◆ Requirements
Everything from the first line down to the line containing "PI = math.pi" should be reproduced exactly; please include nothing else.

◆ Exercise materials

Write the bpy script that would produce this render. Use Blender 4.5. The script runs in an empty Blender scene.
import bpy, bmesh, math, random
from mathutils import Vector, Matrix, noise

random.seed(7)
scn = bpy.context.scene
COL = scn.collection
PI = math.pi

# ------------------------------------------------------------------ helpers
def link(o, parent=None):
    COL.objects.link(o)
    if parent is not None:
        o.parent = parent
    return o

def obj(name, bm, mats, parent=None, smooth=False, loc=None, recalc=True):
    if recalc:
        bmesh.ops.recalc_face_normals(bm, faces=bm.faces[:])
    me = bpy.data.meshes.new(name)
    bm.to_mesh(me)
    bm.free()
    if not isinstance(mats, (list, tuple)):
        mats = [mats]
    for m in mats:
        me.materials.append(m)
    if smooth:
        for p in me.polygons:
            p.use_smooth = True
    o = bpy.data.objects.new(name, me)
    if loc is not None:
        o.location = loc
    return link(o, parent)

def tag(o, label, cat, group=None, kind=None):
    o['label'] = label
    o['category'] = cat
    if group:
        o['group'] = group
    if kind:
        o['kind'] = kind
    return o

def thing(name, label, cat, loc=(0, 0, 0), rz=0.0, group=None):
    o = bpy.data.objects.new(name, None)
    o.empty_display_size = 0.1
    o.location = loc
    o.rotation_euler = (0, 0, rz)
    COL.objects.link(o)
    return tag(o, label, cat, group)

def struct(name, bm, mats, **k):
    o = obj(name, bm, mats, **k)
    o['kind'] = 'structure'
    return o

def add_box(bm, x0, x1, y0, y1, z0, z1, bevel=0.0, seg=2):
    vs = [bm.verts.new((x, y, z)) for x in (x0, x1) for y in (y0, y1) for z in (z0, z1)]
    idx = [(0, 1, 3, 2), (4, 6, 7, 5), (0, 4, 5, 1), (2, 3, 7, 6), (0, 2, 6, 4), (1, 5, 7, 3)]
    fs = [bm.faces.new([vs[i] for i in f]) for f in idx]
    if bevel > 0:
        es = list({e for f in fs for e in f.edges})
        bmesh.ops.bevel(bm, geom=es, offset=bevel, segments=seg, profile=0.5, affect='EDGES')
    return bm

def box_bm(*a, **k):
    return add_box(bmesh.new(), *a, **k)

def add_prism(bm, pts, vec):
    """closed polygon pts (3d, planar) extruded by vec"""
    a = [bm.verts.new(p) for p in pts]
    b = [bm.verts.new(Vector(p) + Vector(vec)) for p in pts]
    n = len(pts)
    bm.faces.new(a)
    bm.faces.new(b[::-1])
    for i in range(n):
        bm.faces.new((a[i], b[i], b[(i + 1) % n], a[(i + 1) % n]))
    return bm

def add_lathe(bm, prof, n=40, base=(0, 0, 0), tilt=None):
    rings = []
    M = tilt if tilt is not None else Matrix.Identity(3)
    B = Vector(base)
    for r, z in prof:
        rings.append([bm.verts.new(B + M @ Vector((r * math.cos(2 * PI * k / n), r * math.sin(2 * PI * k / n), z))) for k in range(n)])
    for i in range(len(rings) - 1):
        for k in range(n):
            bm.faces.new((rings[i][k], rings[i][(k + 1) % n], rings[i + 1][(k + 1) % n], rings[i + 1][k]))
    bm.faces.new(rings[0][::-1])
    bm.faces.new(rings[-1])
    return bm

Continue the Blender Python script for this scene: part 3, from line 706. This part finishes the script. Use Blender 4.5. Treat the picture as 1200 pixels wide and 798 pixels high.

◆ Solution
Write the bpy script that would produce this render. Use Blender 4.5. The script runs in an empty Blender scene.
import bpy, bmesh, math, random
from mathutils import Vector, Matrix, noise

random.seed(7)
scn = bpy.context.scene
COL = scn.collection
PI = math.pi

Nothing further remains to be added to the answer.